WHAT YOU SHOULD DO: Below are some records. Say in a single number how many of their lines include the word "picture".

== DATA IN THIS EXERCISE

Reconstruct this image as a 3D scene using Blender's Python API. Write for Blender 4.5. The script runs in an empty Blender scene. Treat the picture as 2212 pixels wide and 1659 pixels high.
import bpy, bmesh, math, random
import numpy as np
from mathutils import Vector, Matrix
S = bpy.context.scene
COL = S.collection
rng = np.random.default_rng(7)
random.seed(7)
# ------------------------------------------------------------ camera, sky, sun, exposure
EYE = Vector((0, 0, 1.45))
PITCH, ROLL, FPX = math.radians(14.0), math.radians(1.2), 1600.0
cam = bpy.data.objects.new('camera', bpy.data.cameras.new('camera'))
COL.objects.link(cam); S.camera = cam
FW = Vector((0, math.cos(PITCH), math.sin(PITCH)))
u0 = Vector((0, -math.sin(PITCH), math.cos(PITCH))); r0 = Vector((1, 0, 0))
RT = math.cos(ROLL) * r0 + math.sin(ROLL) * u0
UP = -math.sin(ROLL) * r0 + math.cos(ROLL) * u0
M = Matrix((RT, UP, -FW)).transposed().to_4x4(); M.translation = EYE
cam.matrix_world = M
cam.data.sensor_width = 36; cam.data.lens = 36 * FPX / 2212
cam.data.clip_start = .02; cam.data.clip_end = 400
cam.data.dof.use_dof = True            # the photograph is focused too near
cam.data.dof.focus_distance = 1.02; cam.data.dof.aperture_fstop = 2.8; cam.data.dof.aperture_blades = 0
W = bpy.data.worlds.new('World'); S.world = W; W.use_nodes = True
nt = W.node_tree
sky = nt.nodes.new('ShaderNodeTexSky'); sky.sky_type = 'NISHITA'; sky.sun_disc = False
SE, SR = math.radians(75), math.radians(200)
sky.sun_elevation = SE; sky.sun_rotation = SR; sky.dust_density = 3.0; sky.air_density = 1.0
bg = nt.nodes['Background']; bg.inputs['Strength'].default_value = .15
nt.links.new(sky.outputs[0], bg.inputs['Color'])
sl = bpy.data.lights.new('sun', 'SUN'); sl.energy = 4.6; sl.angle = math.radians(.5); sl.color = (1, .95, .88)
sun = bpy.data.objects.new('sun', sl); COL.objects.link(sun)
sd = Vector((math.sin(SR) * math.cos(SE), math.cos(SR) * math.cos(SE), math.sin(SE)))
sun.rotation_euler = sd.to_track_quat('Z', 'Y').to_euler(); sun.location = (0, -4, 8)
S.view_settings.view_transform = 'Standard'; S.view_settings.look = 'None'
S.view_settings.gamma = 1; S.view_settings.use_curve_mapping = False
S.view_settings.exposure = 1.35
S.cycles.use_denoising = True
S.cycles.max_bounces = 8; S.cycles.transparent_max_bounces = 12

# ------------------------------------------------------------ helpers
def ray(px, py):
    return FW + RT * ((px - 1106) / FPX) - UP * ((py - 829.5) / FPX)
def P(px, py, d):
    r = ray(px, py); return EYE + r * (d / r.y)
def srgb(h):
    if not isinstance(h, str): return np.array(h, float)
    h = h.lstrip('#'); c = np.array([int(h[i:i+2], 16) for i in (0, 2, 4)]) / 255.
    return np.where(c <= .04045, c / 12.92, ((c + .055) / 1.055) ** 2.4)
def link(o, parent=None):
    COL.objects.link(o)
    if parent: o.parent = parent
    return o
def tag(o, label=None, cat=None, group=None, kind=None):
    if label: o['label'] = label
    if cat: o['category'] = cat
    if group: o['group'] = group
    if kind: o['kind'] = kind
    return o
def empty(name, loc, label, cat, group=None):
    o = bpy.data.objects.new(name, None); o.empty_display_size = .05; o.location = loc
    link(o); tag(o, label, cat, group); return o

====
== DATA IN THIS EXERCISE

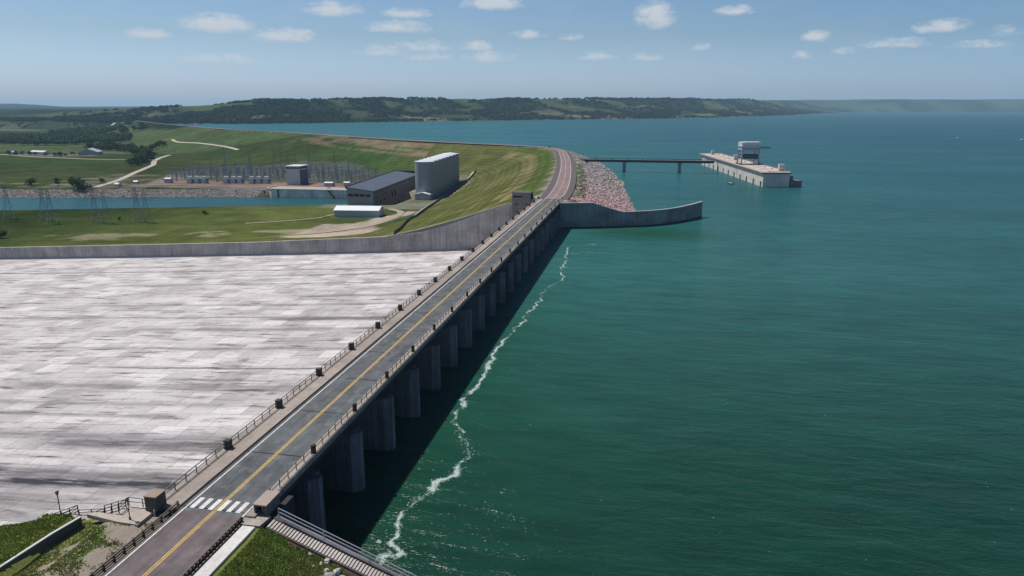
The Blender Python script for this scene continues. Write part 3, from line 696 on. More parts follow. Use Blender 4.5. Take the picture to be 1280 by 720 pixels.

====

ANSWER: 2